The researchers said they used such sources as old ship logs, literary texts and tax records to reconstruct what life in the ocean was like prior to the early 1800s.

Before oil hunters harpooned whales by the hundreds, the ocean around New Zealand teemed with about 27,000 southern right whales - roughly 30 times as many as today, the scientists said.

And about the same time, U.K. researchers say large pods of blue whales and orcas, blue sharks and thresher sharks darkened the waters off Cornwall, England, herds of harbor porpoise pursued fish upriver and dolphins regularly played in inland waters.

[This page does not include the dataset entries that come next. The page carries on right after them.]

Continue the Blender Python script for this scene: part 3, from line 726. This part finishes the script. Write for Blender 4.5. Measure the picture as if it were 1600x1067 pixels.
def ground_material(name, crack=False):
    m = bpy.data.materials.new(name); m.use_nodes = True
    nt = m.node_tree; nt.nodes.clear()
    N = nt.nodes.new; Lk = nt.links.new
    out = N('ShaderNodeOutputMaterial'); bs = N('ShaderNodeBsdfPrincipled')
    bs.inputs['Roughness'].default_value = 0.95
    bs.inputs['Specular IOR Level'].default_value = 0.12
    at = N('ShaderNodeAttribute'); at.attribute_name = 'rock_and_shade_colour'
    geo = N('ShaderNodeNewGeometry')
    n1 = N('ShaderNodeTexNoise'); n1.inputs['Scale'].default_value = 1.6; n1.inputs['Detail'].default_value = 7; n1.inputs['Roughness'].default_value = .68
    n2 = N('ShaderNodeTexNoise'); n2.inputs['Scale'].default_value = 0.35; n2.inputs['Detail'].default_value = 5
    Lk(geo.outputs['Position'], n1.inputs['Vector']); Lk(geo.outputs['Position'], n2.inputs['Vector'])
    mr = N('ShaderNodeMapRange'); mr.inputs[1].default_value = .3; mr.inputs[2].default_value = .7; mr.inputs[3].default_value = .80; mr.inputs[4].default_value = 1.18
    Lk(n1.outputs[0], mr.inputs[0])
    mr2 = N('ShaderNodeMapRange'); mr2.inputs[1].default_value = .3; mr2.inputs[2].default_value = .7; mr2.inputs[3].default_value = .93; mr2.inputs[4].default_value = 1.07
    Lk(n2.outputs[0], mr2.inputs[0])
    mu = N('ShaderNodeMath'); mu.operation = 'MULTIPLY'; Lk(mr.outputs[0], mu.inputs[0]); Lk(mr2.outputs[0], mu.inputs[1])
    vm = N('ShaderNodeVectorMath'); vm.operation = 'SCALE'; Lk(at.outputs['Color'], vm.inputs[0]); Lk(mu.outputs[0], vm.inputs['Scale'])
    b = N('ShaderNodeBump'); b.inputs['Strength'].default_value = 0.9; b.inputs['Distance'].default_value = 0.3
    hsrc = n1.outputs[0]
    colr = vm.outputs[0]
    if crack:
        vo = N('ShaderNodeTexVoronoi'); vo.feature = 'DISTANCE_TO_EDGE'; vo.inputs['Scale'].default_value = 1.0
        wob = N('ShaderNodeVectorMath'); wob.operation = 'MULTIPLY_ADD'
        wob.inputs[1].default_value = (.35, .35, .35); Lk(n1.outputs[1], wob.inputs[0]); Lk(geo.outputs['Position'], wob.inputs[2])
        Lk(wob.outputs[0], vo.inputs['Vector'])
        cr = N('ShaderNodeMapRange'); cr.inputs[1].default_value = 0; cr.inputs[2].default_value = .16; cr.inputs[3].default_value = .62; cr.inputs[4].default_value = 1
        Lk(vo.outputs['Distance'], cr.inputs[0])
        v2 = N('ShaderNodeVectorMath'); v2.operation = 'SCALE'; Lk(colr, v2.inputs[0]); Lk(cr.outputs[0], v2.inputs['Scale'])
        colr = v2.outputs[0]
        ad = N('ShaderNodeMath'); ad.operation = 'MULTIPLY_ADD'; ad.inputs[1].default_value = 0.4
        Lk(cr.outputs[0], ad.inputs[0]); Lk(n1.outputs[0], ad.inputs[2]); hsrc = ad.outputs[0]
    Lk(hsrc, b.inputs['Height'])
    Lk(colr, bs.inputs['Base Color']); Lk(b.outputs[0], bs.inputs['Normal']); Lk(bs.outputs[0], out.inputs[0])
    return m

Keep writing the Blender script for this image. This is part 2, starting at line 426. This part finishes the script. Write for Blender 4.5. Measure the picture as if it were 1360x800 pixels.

Researchers James Barrett and Jen Harland of Cambridge University, Cluny Johnstone of York University and Mike Richards from the Max Planck Institute in Germany say a shift from eating locally-caught freshwater species to marine fish species occurred about the year 1000.

Maria Lucia De Nicolò of the University of Bologna said the real revolution in marine fishing occurred during the mid-1600s when pairs of boats began dragging nets.

The reconstructions of ocean life in olden days is being presented in Vancouver this week during a Census of Marine Life meeting, part of the second Oceans Past conference.